Un défilé Vivienne Westwood entre historicisme et modernité surprenante
“Qu'est-ce que l'élégance ?” s’interroge le créateur de mode autrichien Andreas Kronthaler dans une lettre ouverte qui fait office de communiqué de presse. “L'élégance dépend de la façon dont on évolue dans la vie. Cela a moins à voir avec ce que vous portez ou comment vous sentez, cela a beaucoup plus à voir avec votre moi intérieur”. Et c’est à sa connaissance de l’histoire du façonnage du vêtement de mode que celui qui officie depuis trois décennies au sein de la maison Vivienne Westwood a fait appel pour sa collection automne-hiver 2024-2025.
Connue pour son attrait pour l’historicisme, Vivienne Westwood a toujours utilisé ses collections pour remettre en valeur des styles vestimentaires anciens en leur donnant une modernité surprenante. On pense au corset dont elle a fait l’une de ses signatures, mais aussi aux peintures, dont celles du peintre français François Boucher. “À la fin des années 80, lorsque j’ai rencontré Vivienne, elle a commencé à parler d’histoire et je me suis dit qu’elle était vraiment comme moi. J’ai voulu apprendre à la connaître, et c’est ce que j’ai fait”, se souvient Andreas Kronthaler en coulisses du défilé. “Elle pensait qu’on pouvait encore apprendre de l’histoire, et pas seulement de l’histoire de ces trente dernières années. C’est aussi ça l’histoire de l’humanité et parfois, on ne la respecte pas suffisamment”.
L’élégance n’a rien à voir avec le vêtement” - Andreas Kronthaler
Pour la saison hivernale prochaine, c’est la Renaissance italienne, et plus précisément les peintures de Giovanni Battista Moroni, qui ont inspiré le créateur Andreas Kronthaler : “Ses créations sont iconiques, l'austérité et l'élégance sont frappantes tout comme la manière dont il pouvait capturer la personnalité du modèle, les vêtements noirs, le visage ou encore les mains”. Avec pour toile de fond la performance du trio autrichien Sons of Sissy – inspirée du folklore tyrolien et de la culture Camp –, le créateur dévoile un ensemble de 43 silhouettes où se mêlent pourpoints affûtés, cuissardes cavalières, mini-kilt, vêtements de travail, brocards et plateformes vertigineuses. Un voyage à travers l’histoire du vêtement, mais surtout un appel à se libérer des conventions vestimentaires.
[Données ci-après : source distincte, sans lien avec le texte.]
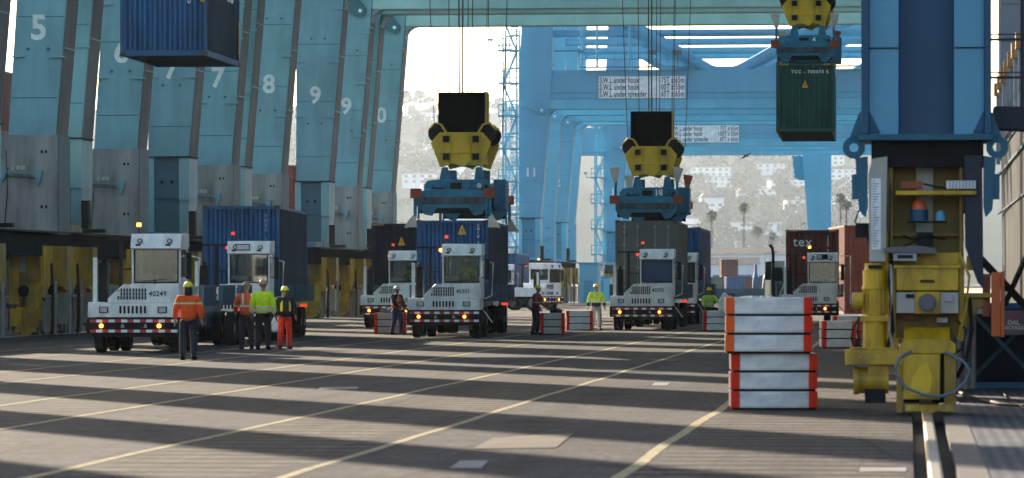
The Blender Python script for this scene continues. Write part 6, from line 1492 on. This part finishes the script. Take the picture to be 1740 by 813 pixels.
def person(label, loc, facing, h=1.75, jacket=None, trousers=None, helmet=None, pose='stand', skin='skin', boots='black', armL=(0.1, 0.0), armR=(0.1, 0.0), step=0.0, lean=0.0, hood=None, vest=None, sit=False, headturn=0.0, hands_fwd=None):
    k = h / 1.75
    t = thing('person', label, 'person', loc, facing, None)
    V = lambda *a: Vector(a) * k
    pel = V(0, 0, 0.97 if not sit else 0.55); fw = -1  # faces -Y
    ln = lean
    def up(z, y=0): return pel + V(0, y - math.sin(ln) * z, math.cos(ln) * z)
    spine = up(0.16); chest = up(0.36); neckb = up(0.53); head = up(0.70, -0.015)
    J = {}
    for sx, (ab, fwd) in ((-1, armR), (1, armL)):
        sh = up(0.455) + V(sx * 0.20, 0, 0)
        el = sh + V(sx * (0.05 + 0.20 * math.sin(ab)), -0.27 * math.sin(fwd) + 0.03, -0.27 * math.cos(fwd) * math.cos(ab * 0.8))
        bend = 0.28 + fwd * 1.1
        wr = el + V(sx * (0.0 + 0.10 * math.sin(ab)) - sx * 0.06 * math.sin(fwd), -0.25 * math.sin(bend), -0.25 * math.cos(bend))
        J[sx] = (sh, el, wr)
    Lg = {}
    for sx in (-1, 1):
        hp = pel + V(sx * 0.095, 0, -0.04); st = step * sx
        if sit: kn = hp + V(sx * 0.05, -0.42, 0.02); an = kn + V(0, 0.0, -0.44)
        else: kn = hp + V(sx * 0.03, -0.04 - st * 0.45, -0.42); an = Vector((hp.x + sx * 0.035 * k, hp.y - st * k * 0.9 + 0.02 * k, 0.085 * k))
        Lg[sx] = (hp, kn, an)
    # body: one continuous skin under the clothes, head and fingers in the same mesh
    vs = [pel, spine, chest, neckb, neckb + V(0, 0, 0.07)]; es = [(0, 1), (1, 2), (2, 3), (3, 4)]; rs_ = [(0.12 * k, 0.09 * k), (0.11 * k, 0.08 * k), (0.13 * k, 0.09 * k), (0.06 * k, 0.055 * k), (0.052 * k, 0.052 * k)]
    for sx in (-1, 1):
        b = len(vs); vs += list(J[sx]); es += [(2, b), (b, b + 1), (b + 1, b + 2)]; rs_ += [0.05 * k, 0.04 * k, 0.028 * k]
        b = len(vs); vs += list(Lg[sx]); es += [(0, b), (b, b + 1), (b + 1, b + 2)]; rs_ += [0.075 * k, 0.055 * k, 0.04 * k]
    sk = skin_mesh([tuple(v) for v in vs], es, rs_, M[skin], 1)
    mb = MB(); ht = Matrix.Translation(head) @ Matrix.Rotation(headturn, 4, 'Z'); mb.X = ht
    n = 16; rings = []
    prof = [(-0.125, 0.022, -0.045), (-0.11, 0.045, -0.028), (-0.07, 0.062, -0.012), (-0.02, 0.073, 0), (0.03, 0.077, 0.005), (0.07, 0.072, 0.01), (0.10, 0.055, 0.012), (0.12, 0.028, 0.012), (0.125, 0.004, 0.012)]
    for z, r_, oy in prof:
        rings.append([mb._av((math.cos(2*math.pi*i/n) * r_ * k, (math.sin(2*math.pi*i/n) * r_ * 1.22 + oy) * k, z * k)) for i in range(n)])
    for a, b in zip(rings, rings[1:]):
        for i in range(n): j = (i + 1) % n; mb.f.append([a[i], a[j], b[j], b[i]]); mb.m.append(0)
    mb.f.append(rings[0][::-1]); mb.m.append(0); mb.f.append(rings[-1]); mb.m.append(0)
    mb.prism([(-0.085 * k, 0.015 * k), (-0.118 * k, -0.028 * k), (-0.088 * k, -0.036 * k)], 'x', -0.012 * k, 0.012 * k)     # nose
    for sx in (-1, 1): mb.ball((sx * 0.078 * k, 0.01 * k, -0.005 * k), 0.026 * k, 8, 6, 1.3)
    mb.box(-0.024 * k, 0.024 * k, -0.088 * k, -0.075 * k, -0.066 * k, -0.056 * k)
    mb.mat(1)
    for sx in (-1, 1): mb.ball((sx * 0.030 * k, -0.083 * k, 0.012 * k), 0.011 * k, 8, 6)
    mb.mat(0); mb.X = None
    mb.tube(neckb + V(0, 0, -0.02), head + V(0, 0, -0.07), 0.052 * k, 0.048 * k, 12)
    for sx in (-1, 1):
        sh, el, wr = J[sx]; d = (wr - el).normalized(); side = Vector((0, -1, 0)); q = d.cross(side).normalized() if abs(d.y) < 0.95 else Vector((1, 0, 0)); f_ = q.cross(d).normalized()
        pc = wr + d * 0.05 * k
        mb.path([wr - d * 0.02 * k, wr + d * 0.02 * k, pc + d * 0.045 * k], [0.026 * k, 0.034 * k, 0.036 * k], n=8)
        for i, (o_, ln_) in enumerate(((-0.028, 0.065), (-0.010, 0.075), (0.010, 0.070), (0.028, 0.055))):
            a = pc + d * 0.04 * k + f_ * o_ * k; b1 = a + d * ln_ * 0.5 * k + q * 0.006 * k * sx; c_ = b1 + d * ln_ * 0.4 * k - q * 0.02 * k * sx
            mb.path([a, b1, c_], [0.010 * k, 0.009 * k, 0.007 * k], n=6)
        a = wr + d * 0.02 * k + f_ * -0.03 * k; mb.path([a, a + d * 0.03 * k - f_ * 0.022 * k, a + d * 0.062 * k - f_ * 0.028 * k], [0.012 * k, 0.011 * k, 0.008 * k], n=6)
    hm_ = mb.mesh('head', [M[skin], M['black']])
    bm = bmesh.new(); bm.from_mesh(sk); n0 = len(bm.faces); bm.from_mesh(hm_); bm.faces.ensure_lookup_table()
    bm.to_mesh(sk); bm.free(); sk.materials.append(M['black'])
    for p in sk.polygons: p.use_smooth = True
    sk.name = 'body'; add('body', sk, t)
    # jacket
    if jacket:
        vs = [up(-0.09), up(0.12), up(0.30), up(0.43), up(0.52)]; es = [(0, 1), (1, 2), (2, 3), (3, 4)]; rs_ = [(0.215 * k, 0.15 * k), (0.205 * k, 0.15 * k), (0.22 * k, 0.155 * k), (0.20 * k, 0.13 * k), (0.10 * k, 0.085 * k)]
        for sx in (-1, 1):
            sh, el, wr = J[sx]; b = len(vs); vs += [sh, (sh + el) / 2, el, wr - (wr - el) * 0.05]; es += [(3, b), (b, b + 1), (b + 1, b + 2), (b + 2, b + 3)]; rs_ += [0.098 * k, 0.092 * k, 0.082 * k, 0.062 * k]
        add('jacket', skin_mesh([tuple(v) for v in vs], es, rs_, M[jacket], 2), t)
    if vest:
        vs = [up(-0.02), up(0.12), up(0.30), up(0.42)]; es = [(0, 1), (1, 2), (2, 3)]; rs_ = [(0.238 * k, 0.172 * k), (0.230 * k, 0.172 * k), (0.245 * k, 0.178 * k), (0.232 * k, 0.156 * k)]
        for sx in (-1, 1): b = len(vs); vs += [up(0.47) + V(sx * 0.10, 0, 0)]; es += [(3, b)]; rs_ += [0.11 * k]
        add('vest', skin_mesh([tuple(v) for v in vs], es, rs_, M[vest], 2), t)
    vs = [pel + V(0, 0, 0.08)]; es = []; rs_ = [(0.185 * k, 0.135 * k)]
    for sx in (-1, 1):
        hp, kn, an = Lg[sx]; b = len(vs); vs += [hp + V(0, 0, -0.06) if not sit else hp + V(0, -0.08, 0), (hp + kn) / 2, kn, (kn + an) / 2, an + V(0, 0, 0.01)]; es += [(0, b), (b, b + 1), (b + 1, b + 2), (b + 2, b + 3), (b + 3, b + 4)]; rs_ += [0.118 * k, 0.110 * k, 0.092 * k, 0.086 * k, 0.080 * k]
    add('trousers', skin_mesh([tuple(v) for v in vs], es, rs_, M[trousers], 2), t)
    for sx in (-1, 1):
        an = Lg[sx][2]; mb = MB(); z = -an.z if not sit else -an.z
        base = an.z - 0.085 * k
        mb.path([(an.x, an.y + 0.03 * k, base + 0.14 * k), (an.x, an.y + 0.02 * k, base + 0.06 * k), (an.x + sx * 0.01 * k, an.y - 0.06 * k, base + 0.05 * k), (an.x + sx * 0.02 * k, an.y - 0.15 * k, base + 0.042 * k), (an.x + sx * 0.02 * k, an.y - 0.19 * k, base + 0.035 * k)], [0.052 * k, 0.06 * k, 0.052 * k, 0.045 * k, 0.025 * k], n=10)
        mb.box(an.x - 0.05 * k, an.x + 0.055 * k, an.y - 0.2 * k, an.y + 0.08 * k, base, base + 0.03 * k)
        mb.build('boot', M[boots], t, smooth=True)
    if helmet:
        mb = MB(); mb.X = Matrix.Translation(head + V(0, 0.01, 0.035)) @ Matrix.Rotation(headturn, 4, 'Z')
        mb.ball((0, 0, 0), 0.116 * k, 18, 12, 0.98, z0=0.0); mb.prism([(0.098 * k * math.cos(a), -0.06 * k + 0.10 * k * math.sin(a)) for a in [math.pi + i * math.pi / 8 for i in range(9)]], 'z', -0.006 * k, 0.012 * k)
        mb.prism([(0.126 * k * math.cos(i * .3927), 0.126 * k * math.sin(i * .3927)) for i in range(16)], 'z', -0.01 * k, 0.006 * k); mb.bar((0, -0.09 * k, 0.07 * k), (0, 0.09 * k, 0.07 * k), 0.02 * k, 0.09 * k)
        mb.build('hard_hat', M[helmet], t, smooth=True)
    if hood:
        mb = MB(); mb.X = Matrix.Translation(head + V(0, 0.03, -0.03)) @ Matrix.Rotation(headturn, 4, 'Z'); mb.ball((0, 0, -0.04 * k), 0.10 * k, 14, 8, 1.15); mb.ball((0, 0.02 * k, -0.10 * k), 0.10 * k, 14, 8, 0.7); mb.build('hood', M[hood], t, smooth=True)
    return t, J
SILV = (0.60, 0.62, 0.58)
M['c_orange'] = clothmat('orange jacket', (0.95, 0.11, 0.01), bands=((1.33, 1.37),), bcol=(0.62, 0.68, 0.30))
M['c_orange2'] = clothmat('faded orange jacket', (0.80, 0.13, 0.04), bands=((1.17, 1.22),), straps=(0.10, 0.15, 1.2, 1.6), bcol=SILV)
M['c_lime'] = clothmat('lime hi-vis jacket', (0.68, 0.95, 0.02), bands=((1.03, 1.08), (1.14, 1.19)), bcol=SILV, low=(1.0, (0.012, 0.012, 0.014)))
M['c_lime2'] = clothmat('lime hi-vis coat', (0.60, 0.88, 0.02), bands=((1.10, 1.15),), straps=(0.09, 0.13, 1.1, 1.6), bcol=SILV, low=(1.06, (0.02, 0.025, 0.05)))
M['c_black'] = clothmat('black work clothes', (0.012, 0.012, 0.015)); M['c_navy'] = clothmat('dark navy trousers', (0.015, 0.018, 0.035)); M['c_jean'] = clothmat('blue jeans', (0.035, 0.06, 0.13))
M['c_red'] = clothmat('red trousers', (0.70, 0.03, 0.01)); M['c_grey'] = clothmat('pale grey overalls', (0.33, 0.33, 0.34)); M['c_brown'] = clothmat('rust brown jacket', (0.22, 0.04, 0.02), bands=((1.12, 1.16),), bcol=(0.4, 0.3, 0.2))
M['c_vesto'] = clothmat('orange mesh vest', (0.95, 0.13, 0.02), bands=((1.05, 1.10), (1.19, 1.22)), straps=(0.07, 0.12, 1.2, 1.6), bcol=(0.65, 0.70, 0.40))
M['c_vesty'] = clothmat('black vest with lime and orange straps', (0.012, 0.012, 0.015), straps=(0.09, 0.15, 1.05, 1.7, (0.75, 0.55, 0.05)), bcol=(0.8, 0.5, 0.05))
M['h_lime'] = mat('lime hard hat', (0.80, 0.72, 0.02), 0.35, scale=8, var=0.05, dirt_amt=0.1); M['h_white'] = mat('white hard hat', (0.7, 0.7, 0.7), 0.35, scale=8, dirt_amt=0.1); M['h_black'] = mat('dark stickered hard hat', (0.03, 0.03, 0.035), 0.3, scale=30, streak=1, dirt=(0.5, 0.5, 0.5), dirt_amt=0.6)
M['h_red'] = mat('red and white hard hat', (0.55, 0.06, 0.05), 0.35, scale=25, streak=1, dirt=(0.7, 0.7, 0.7), dirt_amt=0.9); M['h_yel'] = mat('yellow hard hat', (0.85, 0.60, 0.02), 0.35, scale=8, dirt_amt=0.1)
def gy(py): return FPX * EYE / (py - 480)
def ppl(label, px, py, facing, **k):
    Y = gy(py); return person(label, (PX(px, Y), Y, 0), facing, **k)
PI = math.pi
ppl('worker in orange jacket and lime hard hat, back turned, standing before the leftmost tractor', 320, 612, PI, h=1.80, jacket='c_orange', trousers='c_navy', helmet='h_lime', hood='c_black', skin='skin2', armL=(0.22, 0.1), armR=(0.22, 0.1))
ppl('worker in faded orange jacket and dark hard hat, left of the worker in lime', 419, 594, PI * 1.08, h=1.80, jacket='c_orange2', trousers='c_navy', helmet='h_black', skin='skin2', armL=(0.1, 0.5), armR=(0.25, 0.1))
p3, J3 = ppl('worker in lime jacket and red and white hard hat, back turned, holding a white bag', 447, 594.5, PI * 0.97, h=1.86, jacket='c_lime', trousers='c_black', helmet='h_red', skin='skin', armL=(0.2, 0.05), armR=(0.12, 0.05))
ppl('worker in red trousers and black vest with bright straps, facing the camera', 484, 594, 0.25, h=1.68, jacket='c_black', vest='c_vesty', trousers='c_red', helmet='h_lime', skin='skin', armL=(0.15, 0.3), armR=(0.3, 0.2), headturn=0.5)
ppl('worker in orange vest, jeans and white hard hat by the worn bins', 674, 569.5, 0.9, h=1.66, jacket='c_black', vest='c_vesto', trousers='c_jean', helmet='h_white', skin='skin', armL=(0.1, 0.4), armR=(0.1, 0.5), step=0.12)
ppl('worker in rust brown jacket and yellow hard hat leaning over the dull bin', 910, 569, 1.25, h=1.70, jacket='c_brown', trousers='c_black', helmet='h_yel', skin='skin', armL=(0.1, 0.45), armR=(0.1, 0.3), lean=0.12, step=0.05)
ppl('worker in lime coat and pale grey overalls walking towards the camera', 1013, 561, 0.1, h=1.72, jacket='c_lime2', trousers='c_grey', helmet='h_yel', skin='skin2', armL=(0.28, 0.05), armR=(0.28, 0.05), step=0.1)
M['c_lime3'] = clothmat('lime coat of sitting worker', (0.48, 0.68, 0.05), bands=((0.70, 0.75),), bcol=SILV)
pS, _ = person('worker in lime coat sitting beyond the bins right of the grey container', (PX(1205, 161), 161.0, 0.28), 0.35, h=1.72, jacket='c_lime3', trousers='c_black', helmet='h_yel', skin='skin', armL=(0.2, 0.9), armR=(0.4, 0.5), sit=True, headturn=0.4)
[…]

“Libérez-vous. L’élégance n'a rien à voir avec les vêtements, mais avec la façon dont vous vivez votre vie”, commence Andreas Kronthaler. “Vous faites la vaisselle de manière élégante, ce qui signifie que vous la faites avec conscience. Vous pouvez nettoyer les toilettes avec élégance. Il n’y a rien de plus important que de faire ce genre de choses parce qu’elles font partie de la vie. C’est ce que j’essaie de dire. Et l’argent ne rend certainement pas élégant. Cela peut être utile pour ce que j’en sais”.
Kristen McMenamy, muse de la collection automne-hiver 2024-2025 ?
Le vêtement de sport occupe également une place prépondérante et s’inspire du vestiaire du 16e siècle, comme le montre les jeux de braguettes, les pluderhosen (pantalons bouffants issus du vestiaire militaire allemand), culottes et pourpoints. Sans compter le sac-banane jockstrap ou les pièces qui soulignent la forme de la poitrine. Comme à son habitude, la joie n’est jamais très loin pour Andreas Kronthaler : “Pour moi, la mode est une question de plaisir. Vivienne, par exemple, pensait le contraire et utilisait la mode pour exprimer très clairement son point de vue et nous avons besoin que des gens parlent de ce qui se passe. Mais il faut être honnête avec soi-même, sinon on ment”.
Pour clore son défile, la mannequin Kristen McMenamy déambule dans une robe qui laisse entrevoir un sein dissimulé uniquement par sa longue chevelure blanche. Une autre référence à la Renaissance, période à laquelle le décolleté occupait une place majeure, quitte à laisser un sein en dehors. De quoi affirmer une nouvelle muse ? “J’essaye d’en trouver une nouvelle, mais c’est très difficile pour moi de remplacer celle que j’avais”, confie Andreas Kronthaler visiblement ému. En attendant, il fait vivre avec dextérité et créativité la mémoire de Vivienne Westwood, empruntant une citation à l’auteur américain Henry James : “Une tradition ne reste vivante que si quelque chose y est ajouté.”